Proof: the proof is by contradiction. We assume the theorem is false. Then there exists some complex number w, some \varepsilon > 0, and some \delta > 0 such that for all z in the annulus 0 < |z - z_0| < \delta, we have:
| f(z) - w | \ge \varepsilon
Now, consider the auxiliary function:
g(z) = \frac{1}{f(z)-w}
This function is analytic in the punctured disk 0 < |z - z_0| < \delta. The condition |f(z) - w| \ge \varepsilon implies that |g(z)| \le 1/\varepsilon. Since g(z) is analytic and bounded in this annulus, Riemann’s theorem asserts that z_0 is a removable singularity for g(z). This means that \lim_{z \to z_0} g(z) exists and is finite. Let this limit be L.
Two possibilities arise for the value of L:
- If L \neq 0, then \lim_{z\to z_0} (f(z)-w) = 1/L. This implies \lim_{z\to z_0} f(z) = w + 1/L, which means z_0 is a removable singularity of f(z). This contradicts the hypothesis that z_0 is an essential singularity.
- If L = 0, then z_0 is a zero of g(z) of some order m \ge 1. This implies that f(z)-w = 1/g(z) has a pole of order m at z_0. This would mean f(z) itself has a pole at z_0, which also contradicts the hypothesis.
Since both possibilities lead to a contradiction, the initial assumption must be false, and the theorem is proven.
This theorem illustrates that a function with an essential singularity does not approach any specific finite or infinite limit. Instead, its values oscillate wildly, coming arbitrarily close to every complex number.
Point at infinity
The nature of a function at the point at infinity, z=\infty, can be analyzed by considering it as an isolated singular point. This is possible if there exists a radius R such that f(z) is analytic for all |z|>R. The behavior of f(z) at infinity is defined by the behavior of an auxiliary function at the origin.
Let the transformation be z = 1/\zeta. This maps the region |z|>R to the annulus 0 < |\zeta| < 1/R. We define a new function:
g(\zeta) = f(1/\zeta) = f(z)
The point z=\infty is classified as a removable singularity, a pole, or an essential singularity for f(z) according to whether \zeta=0 is a removable singularity, a pole, or an essential singularity for g(\zeta).

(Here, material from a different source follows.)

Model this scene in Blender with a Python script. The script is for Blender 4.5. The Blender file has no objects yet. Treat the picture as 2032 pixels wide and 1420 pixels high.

This definition translates directly to the structure of the Laurent series for f(z) in the annulus R < |z| < \infty:
f(z) = \sum_{n=-\infty}^\infty c_n z^n
- Removable singularity at infinity: The point \zeta=0 is removable for g(\zeta). This occurs if the Laurent series for g(\zeta) has no principal part. Since z^n = \zeta^{-n}, this means the Laurent series for f(z) must have no terms with positive powers of z. The function approaches a finite limit c_0 as z \to \infty. If this limit is zero, z=\infty is a zero of f(z).
- Pole at infinity: The point \zeta=0 is a pole of order m for g(\zeta). This means the principal part of the series for g(\zeta) goes down to \zeta^{-m}. This corresponds to the series for f(z) having a highest positive power of z^m. In this case, |f(z)| \to \infty as z \to \infty.
- Essential Singularity at infinity: The point \zeta=0 is an essential singularity for g(\zeta), meaning its Laurent series has infinitely many negative powers of \zeta. This corresponds to the series for f(z) containing infinitely many positive powers of z. The Sokhotski-Weierstrass theorem applies, meaning the function takes values dense in the complex plane in any neighborhood of infinity.
The character of a singularity is invariant under analytic mappings.
Theorem: Let z_0 be an isolated singular point of a function f(z). Let \zeta = g(z) be an analytic function that is a one-to-one mapping from a neighborhood of z_0 to a neighborhood of \zeta_0 = g(z_0). Then \zeta_0 is an isolated singular point for the composite function F(\zeta) = f[g^{-1}(\zeta)], and its character (removable, pole, or essential) is the same as that of z_0 for f(z).
Proof: This theorem is a direct consequence of the properties of analytic functions. The composition of analytic functions is analytic, so the mapping preserves the local structure of the function. The behavior of f(z) near z_0 is directly translated to the behavior of F(\zeta) near \zeta_0, preserving the classification of the singularity.